Almanya’da Başlayan Dünya İklim Değişikliği Konferansı’nın Önemi
Gündeminde Paris İklim Anlaşması’nın somut olarak hayata geçirilmesi olan Dünya İklim Değişikliği Konferansı bugün Almanya’nın Bonn kentinde başladı. Peki konferansta hangi konular öne çıkacak, hedefler neler ve konferans nasıl bir önem taşıyor?
Birleşmiş Milletler Dünya İklim Değişikliği Konferansı (COP23), bugün Almanya’nın eski başkenti Bonn’da başladı.
Konferansın ana gündem maddesi, sanayileşme öncesi döneme göre dünyanın ısınmasını iki dereceyle sınırlandırmayı hedefleyen 2015 Paris İklim Anlaşması hükümlerinin somut olarak hayata geçirilmesi.
Peki, 17 Ekim’e kadar sürecek bu konferans neden önemli, konferansta öne çıkan yeni konular neler ve konferans sonunda elde edilebilecek başarı ne olabilir?
Konferansın önemi
Bu yıl, Hindistan ve Nijerya’daki taşkınlardan Karayipleri etkisi altına alan kasırgalara ve ABD ile Avrupa’da çıkan yangınlara kadar birçok ülkede iklim değişikliğinin etkileri gözlemlendi.
Ve uzmanlara göre küresel karbon salınımında azalma sağlanamaması durumunda milyarlarca insan ve doğa, ağır ve geri döndürülemez bir şekilde bu değişiklikten etkilenecek.
Bonn kentinde 23’üncüsü düzenlenecek konferansın önemi de işte bu noktada ortaya çıkıyor. İlkeleri Paris anlaşması uyarınca belirlenen atılacak adımların somut olarak yürürlüğe girmesinde yarın başlayacak konferans önemli rol oynuyor.
İklim değişikliği insanları nasıl etkiliyor?
Dünya Meteoroloji Örgütü atmosferdeki karbondioksit seviyesinin rekor düzeye eriştiğini açıkladı. Sıcaklık artışı insan sağlığından tarıma pek çok alanda etkisini gösteriyor.
Karbondioksit seviyesi rekor düzeyde
İklim araştırmacılarının son ölçümlerine göre atmosferdeki karbondioksit yoğunluğu 2016 yılında rekor seviyeye ulaştı. Bu artışın sebebi olarak araştırmacılar insani faktörler ve El Nino kasırgasını gösteriyor. Altmosferdeki karbondioksit yoğunluğunun benzer seviyede olduğu 3 ila 5 milyon yıl öncesinde, dünyadaki deniz seviyesi şu ankinden 20 metre daha yüksekti.
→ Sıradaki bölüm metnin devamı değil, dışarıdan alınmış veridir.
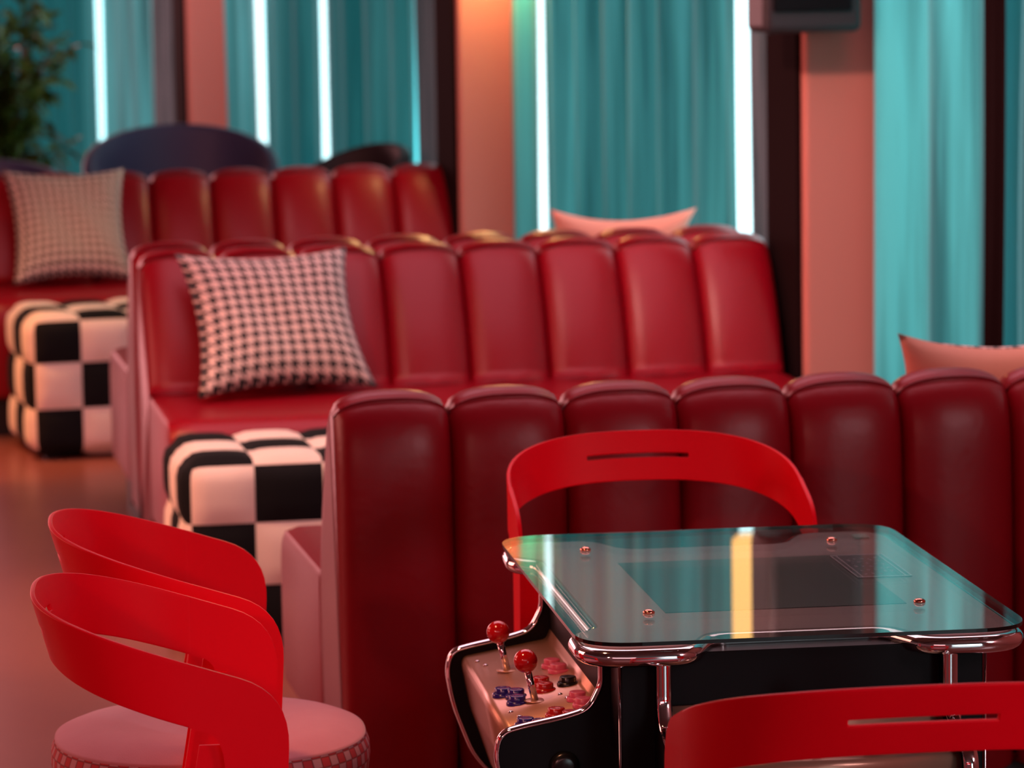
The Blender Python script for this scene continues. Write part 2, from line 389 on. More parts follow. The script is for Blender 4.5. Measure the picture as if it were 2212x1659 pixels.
# ------------------------------------------------------------ booths
def channel(mb, prof, a0, a1, dep, n=17):
    # closed profile (b, z) swept along a, sunk near the seams
    m = len(prof); pts = []; w_ = (a1-a0)
    nor = []
    for i in range(m):
        p, q = prof[i-1], prof[(i+1) % m]; t = Vector((q[0]-p[0], q[1]-p[1])).normalized(); nor.append((t.y, -t.x))
    for k in range(n):
        t = -1+2*k/(n-1); t = math.copysign(abs(t)**0.7, t)
        sink = dep*(1-math.sqrt(max(0, 1-abs(t)**2.4)))
        for i, (b, z) in enumerate(prof):
            pts.append((a0+w_*(t+1)/2, b-nor[i][0]*sink, z-nor[i][1]*sink))
    k0 = len(mb.v); mb.grid(pts, n, m, False, True)
    mb.f.append(tuple(k0+i for i in range(m))); mb.f.append(tuple(k0+(n-1)*m+i for i in range(m))[::-1])
def back_profile(zb=0.44):
    # b = 0 is the rear face, seat side is +b; counter-clockwise seen from the left end
    raw = [(0.0, 0.06), (0.33, 0.06), (0.375, 0.38), (0.330, 0.58), (0.215, 0.808), (0.125, 0.862), (0.020, 0.815), (0.0, 0.53)]
    rr = [0.02, 0.02, 0.15, 0.16, 0.12, 0.10, 0.12, 0.15]
    return rpoly([Vector((*p, 0)).to_2d() for p in raw], rr, 6)
PROF = back_profile()
def booth(a, b, flip, n, label, group):
    SD = 0.86 if flip else 0.95
    # flip: seat towards the camera
    loc = bp(a, b) ; rz = YB
    root = empty('booth_bench', loc, rz, label, 'booth seat', group)
    w_ = 0.22
    sgn = -1 if flip else 1
    def fp(v): return [(x, sgn*y, z) for x, y, z in v]
    for i in range(n):
        mb = MB(); channel(mb, PROF, i*w_+0.001, (i+1)*w_-0.001, 0.040); mb.v = fp(mb.v)
        mb.build('backrest_channel', M['leather'], root, smooth=True)
    mb = MB(); poly = rpoly([Vector(p) for p in ((0.30, 0.13), (SD-0.01, 0.13), (SD+0.005, 0.30), (SD, 0.472), (0.30, 0.478))], [0.01, 0.03, 0.1, 0.09, 0.02], 7)
    L = n*w_; pts = []; m_ = len(poly); ks = 15
    cb, cz = 0.58, 0.31
    for k in range(ks):
        t = -1+2*k/(ks-1); t = math.copysign(1-(1-abs(t))**2.6, t); e = (1-abs(t))
        sink = 0.0 if e > 0.035 else 0.035*(1-math.sqrt(max(0, 1-((0.035-e)/0.035)**2)))*1.0
        for (bb, zz) in poly:
            d = Vector((bb-cb, zz-cz)); l = d.length; d = d*(1-sink/l)
            pts.append((L*(t+1)/2, cb+d.x, cz+d.y))
    mb.grid(pts, ks, m_, False, True); mb.f.append(tuple(range(m_))); mb.f.append(tuple((ks-1)*m_+i for i in range(m_))[::-1])
    mb.v = fp(mb.v); mb.build('seat_cushion', M['leather'], root, auto=True)
    mb = MB(); mb.box(0.03, L-0.03, 0.05, 0.78, 0.0, 0.14); mb.v = fp(mb.v); mb.build('plinth', M['plinth'], root)
    return root
GB = 'red channelled leather booths'
booth(0.0, 0.0, False, 8, 'nearest red leather booth, its tall channelled back towards the viewer behind the arcade table', GB)
booth(-0.07, 3.09+0.352, True, 8, 'middle red leather booth facing the viewer, with the big houndstooth cushion', GB)
booth(-0.07, 3.09+0.362, False, 8, 'red booth back to back behind the middle booth, only its top and left end showing', GB)
booth(-0.39, 6.38+0.352, True, 8, 'farthest red leather booth, facing the viewer at the upper left', GB)

# ------------------------------------------------------------ cushions
def cushion(c, thick, label, group, mats, per=0.037, name='throw_cushion', pinch=0.065):
    # c = [BL, BR, TR, TL] world corners; front side towards the camera
    BL, BR, TR, TL = map(Vector, c); n = 25; vs = []; uv = []; fs = []; mi = []
    nr = ((BR-BL).cross(TL-BL)).normalized()
    if nr.y > 0: nr = -nr
    L = (BR-BL).length
    o0 = (BL+BR)/2
    for side in (1, -1):
        for i in range(n):
            for j in range(n):
                x, y = -1+2*i/(n-1), -1+2*j/(n-1)
                fx = x*(1-pinch*(1-y*y)*2); fy = y*(1-pinch*(1-x*x)*2)
                u, v = (fx+1)/2, (fy+1)/2
                p = BL*(1-u)*(1-v)+BR*u*(1-v)+TR*u*v+TL*(1-u)*v
                h = thick*((1-x**4)*(1-y**4))**0.65
                wr = 0.004*sin(7*x+5*y)*(1-x*x)*(1-y*y)
                p = p + nr*side*(h*0.5+wr) - Vector((0, 0, 1))*0.0
                vs.append(tuple(p-o0)); uv.append(((x+1)/2*L/per, (y+1)/2*L/per))
    for sd in range(2):
        for i in range(n-1):
            for j in range(n-1):
                a = sd*n*n+i*n+j; q = (a, a+n, a+n+1, a+1)
                fs.append(q if sd == 0 else q[::-1]); mi.append(sd)
    o = mesh(name, vs, fs, mats, None, True, mi, uv)
    bm = bmesh.new(); bm.from_mesh(o.data); bmesh.ops.remove_doubles(bm, verts=bm.verts, dist=0.0004); bm.to_mesh(o.data); bm.free()
    o.location = o0
    tag(o, label, 'cushion', group); return o
GC = 'houndstooth throw cushions'
H_, CO = M['hound'], M['coral']
cushion([bp(.04, 2.89, .490), bp(.53, 2.985, .492), bp(.478, 3.16, .856), bp(.014, 3.15, .852)], 0.13, 'black and pink houndstooth cushion standing on the middle red booth', GC, [H_, CO])
cushion([bp(-.25, 6.17, .490), bp(.175, 6.22, .492), bp(.169, 6.44, .872), bp(-.265, 6.43, .876)], 0.13, 'blurred houndstooth cushion on the farthest red booth, at the left edge', GC, [H_, CO], per=0.030)
cushion([bp(1.16, 3.98, .50), bp(1.60, 3.98, .50), bp(1.60, 3.76, .885), bp(1.164, 3.76, .893)], 0.10, 'coral cushion back peeping over the middle booth, below the long teal curtain', GC, [CO, H_], pinch=0.10)
cushion([bp(1.18, .56, .50), bp(1.63, .56, .50), bp(1.64, .33, .890), bp(1.171, .32, .897)], 0.12, 'coral cushion back peeping over the nearest booth at the right edge', GC, [CO, H_], per=0.04, pinch=0.10)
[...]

Gelecek nesiller için büyük tehdit
Uzmanlara göre, atmosferdeki karbondioksit ve diğer sera gazlarının yoğunluğu acil bir şekilde düşmediği takdirde tehlikeli bir sıcaklık tehdidi ile karşı karşıya olacağız. Dünya Meteoroloji Örgütü Genel Sekreteri Petteri Taalas, “Eğer kontrol altına alınmazsa gelecek nesilllere üzerinde yaşanması çok daha zor bir gezegen miras kalıyor“ dedi.
Sağlık krizine yol açıyor
Atmosferdeki karbondioksit oranının artması milyonlarca insanın sağlığını etkileyen bir kamu sağlık krizine neden oluyor. Sıcaklık artışları sağlık sorunlarını tetikliyor. Kalp krizinden böbrek yetmezliğine pek çok sağlık sorunu riski yaşayan 65 yaş üstü 125 milyon yetişkin aşırı sıcaklara maruz kalıyor.
Tarım üstüne etkisi
Artan sıcaklıkların tarım üzerinde de etkisi oluyor. Sıcaklıklar birey, aile ve toplumların geçimini etkiliyor ve tarım alanında işgücü verimliliğini yüzde 5.3 düşürüyor.
Açlık oranlarında artış
Sıcaklıktaki 1 derecelik artış, küresel buğday üretiminde yüzde 6, pirinç üretiminde ise yüzde 10 düşüşe yol açıyor. Asya ve Afrika’daki 30 ülkede açlık çeken insanların sayısı da 1990’dan bu yana, 398 milyondan 422 milyona çıktı.
İklime bağlı felaketler arttı
2000 ve 2016 yılları arasında, havayla bağlantılı felaketlerde yüzde 46 artış kaydedildi. Dünya Sağlık Örgütü’nün raporunda hastalık hariç iklimle bağlantılı ekonomik kayıpların 2016’da 129 milyar doları bulduğu belirtildi.